In both cases the party’s powerbrokers felt their own base was threatened by the leader’s unorthodox behaviour, his failure to consult and his willingness to ignore time-honoured (some would say hide-bound) procedures. They felt that they needed to return to a safe, traditional leader who would follow their rule book. But not only did they pick a dud in McMahon; they elected Gorton as his deputy, a handicap too great for any leader to bear. It is a memory Gillard might bear in mind when she is considering a role for Rudd in her government.
And while on the subject, she should be very wary of rewarding the chief plotters in her forthcoming reshuffle. She can probably get away with promoting Bill Shorten, who is both competent and popular, but any gift for the sinister senators behind him would lead to justified accusations of puppetry.
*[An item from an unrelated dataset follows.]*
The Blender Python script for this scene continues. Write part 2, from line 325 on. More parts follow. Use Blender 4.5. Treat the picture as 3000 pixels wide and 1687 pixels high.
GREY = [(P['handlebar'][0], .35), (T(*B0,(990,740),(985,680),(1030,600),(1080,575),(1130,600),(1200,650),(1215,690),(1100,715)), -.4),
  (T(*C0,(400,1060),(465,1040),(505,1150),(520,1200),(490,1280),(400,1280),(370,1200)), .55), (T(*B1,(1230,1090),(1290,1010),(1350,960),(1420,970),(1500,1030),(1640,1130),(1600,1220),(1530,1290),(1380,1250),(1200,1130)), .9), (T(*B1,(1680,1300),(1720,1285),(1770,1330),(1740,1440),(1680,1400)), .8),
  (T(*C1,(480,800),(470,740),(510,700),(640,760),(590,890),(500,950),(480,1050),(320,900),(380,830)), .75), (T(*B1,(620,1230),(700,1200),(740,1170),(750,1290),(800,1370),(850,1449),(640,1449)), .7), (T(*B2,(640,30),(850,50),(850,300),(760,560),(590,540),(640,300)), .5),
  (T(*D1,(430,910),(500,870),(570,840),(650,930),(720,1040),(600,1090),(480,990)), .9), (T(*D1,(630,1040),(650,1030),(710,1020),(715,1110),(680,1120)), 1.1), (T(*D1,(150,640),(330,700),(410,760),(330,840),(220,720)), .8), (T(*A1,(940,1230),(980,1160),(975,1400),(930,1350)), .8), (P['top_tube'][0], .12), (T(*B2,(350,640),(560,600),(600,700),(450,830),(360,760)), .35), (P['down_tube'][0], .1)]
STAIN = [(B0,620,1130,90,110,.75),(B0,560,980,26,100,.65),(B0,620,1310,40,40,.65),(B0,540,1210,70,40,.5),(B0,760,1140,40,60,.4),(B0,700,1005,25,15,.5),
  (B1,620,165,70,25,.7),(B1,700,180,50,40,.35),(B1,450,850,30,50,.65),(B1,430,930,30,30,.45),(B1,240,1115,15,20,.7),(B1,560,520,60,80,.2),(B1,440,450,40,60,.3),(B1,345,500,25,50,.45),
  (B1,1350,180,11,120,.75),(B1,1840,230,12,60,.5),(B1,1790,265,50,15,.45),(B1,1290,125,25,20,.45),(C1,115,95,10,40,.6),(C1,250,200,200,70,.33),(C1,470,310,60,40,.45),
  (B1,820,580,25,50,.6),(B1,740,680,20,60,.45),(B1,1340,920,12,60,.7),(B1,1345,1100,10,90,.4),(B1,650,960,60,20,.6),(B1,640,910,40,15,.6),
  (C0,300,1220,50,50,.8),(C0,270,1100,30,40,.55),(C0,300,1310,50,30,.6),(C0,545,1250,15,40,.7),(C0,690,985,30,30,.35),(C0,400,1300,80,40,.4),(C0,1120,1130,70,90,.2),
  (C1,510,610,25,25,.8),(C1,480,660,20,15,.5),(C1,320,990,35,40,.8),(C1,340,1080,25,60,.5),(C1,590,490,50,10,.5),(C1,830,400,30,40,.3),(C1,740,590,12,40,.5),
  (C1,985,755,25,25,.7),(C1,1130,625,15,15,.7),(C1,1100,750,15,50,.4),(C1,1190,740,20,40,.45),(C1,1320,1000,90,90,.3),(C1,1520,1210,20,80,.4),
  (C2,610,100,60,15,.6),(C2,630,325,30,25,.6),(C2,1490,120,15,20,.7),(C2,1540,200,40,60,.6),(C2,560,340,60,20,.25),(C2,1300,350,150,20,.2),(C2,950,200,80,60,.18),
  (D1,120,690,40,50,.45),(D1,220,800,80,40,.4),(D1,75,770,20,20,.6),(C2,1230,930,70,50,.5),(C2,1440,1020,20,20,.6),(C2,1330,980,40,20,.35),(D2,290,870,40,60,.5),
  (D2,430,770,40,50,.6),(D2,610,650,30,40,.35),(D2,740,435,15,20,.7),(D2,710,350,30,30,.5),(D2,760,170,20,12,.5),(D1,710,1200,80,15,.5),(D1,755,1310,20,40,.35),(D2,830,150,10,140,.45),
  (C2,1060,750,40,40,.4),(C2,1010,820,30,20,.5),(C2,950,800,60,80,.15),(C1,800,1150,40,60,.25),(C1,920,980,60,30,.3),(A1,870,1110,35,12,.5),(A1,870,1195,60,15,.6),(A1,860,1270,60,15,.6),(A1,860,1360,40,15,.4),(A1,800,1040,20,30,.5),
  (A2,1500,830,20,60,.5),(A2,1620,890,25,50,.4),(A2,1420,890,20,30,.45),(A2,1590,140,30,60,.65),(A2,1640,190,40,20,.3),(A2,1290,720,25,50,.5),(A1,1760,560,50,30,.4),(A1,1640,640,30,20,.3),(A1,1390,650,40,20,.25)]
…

The loss of Lindsay Tanner, who in a better world would have been prime minister himself, is grave enough; to load the ministry with apparatchiks and time severs would be suicidal, as would any apparent acquiescence to demands for a policy change, particularly on the delicate matter of asylum seekers.
And one final piece of gratuitous advice: the honeymoon is on, so use it. A new leader has every excuse to call an early election to confirm a new mandate. If they hadn’t started already, the opposition’s shit-unit and the gutter trawlers of the media will be raking through her past in search of scandal. They will probably find nothing much; as with Bob Hawke’s drinking and womanising, Gillard’s status as a single woman with a left-wing background and the consequences thereof is already known and accepted. But she might remember what the tabloids did to her old mate Mark Latham, and not take the risk.
And a final piece of history for Abbott: the last Liberal leader to claim the scalp of a prime minister in office was John Hewson, whose Fightback! package provided the opportunity for Paul Keating to bushwhack Bob Hawke. Abbott was working for Hewson at the time, and saw the triumph crumble to disaster. The nightmare must now be very vivid.